Hacker News new | ask | show | jobs
by widdma 3363 days ago
> Not at all! Happiness _is_ correlated to shorter door-to-door time, but higher speed does not equate to shorter times if the distance grows as well.

Exactly! This is also related to the The Fundamental Law of Road Congestion: building new roads just allows people drive more. (See Duranton and Turner.)

You can view this as an equilibrium. People will prefer uncongested roads until they become congested.

Surprising, yet simple when it's pointed out.

2 comments

Different regions have dramatically different average commute times which don't directly correlate with population. Thus disproving your point.

Insufficient roads, poor zoning, etc all add up into a complex whole. But, roads reduce the value of some peoples property which is why you get such strong opposition.

PS: Importantly, congestion has a cost not just for the average commute but the number of hours in the day that are congested.

> Different regions have dramatically different average commute times which don't directly correlate with population.
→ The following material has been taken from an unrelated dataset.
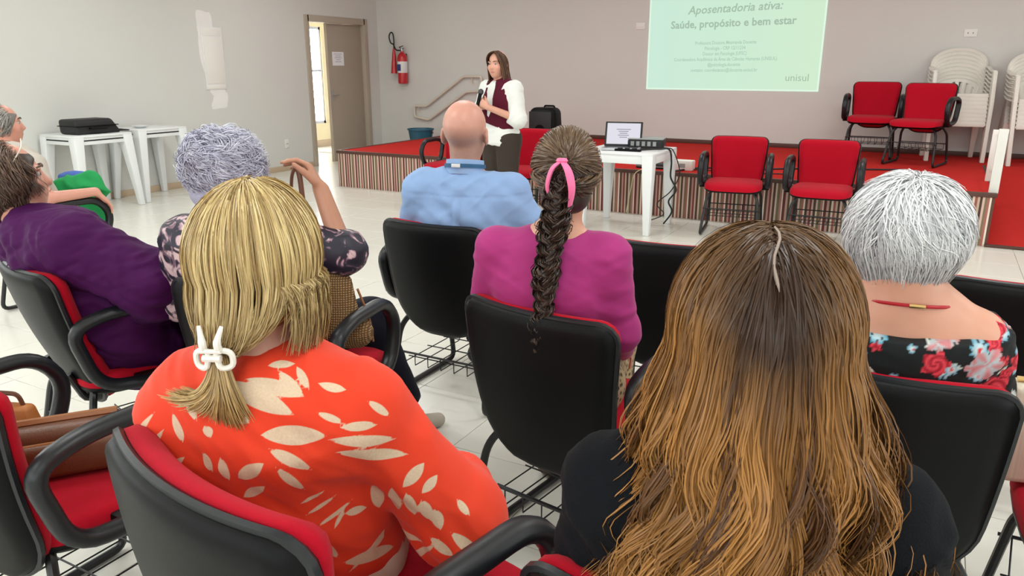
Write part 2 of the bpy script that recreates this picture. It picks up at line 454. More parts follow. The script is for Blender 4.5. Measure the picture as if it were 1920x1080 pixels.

Thus disproving your point.

Average commute time is not the desired metric here, see Duranton and Turner[1].

[1]: http://www.brown.edu/Departments/Economics/Faculty/Matthew_T...

Road miles driven has utility, but there feedback effects which make it a poor long term measure. Duranton and Turner have a biased view of the situation as which does not map to economic, social, or even environmental utility.
> building new roads just allows people drive more.

Not only that: it allows more people to drive.

I'm not the first to say this: people will choose to drive into congested agglomeration as long as the alternative (public transport) yields a longer door-to-door time.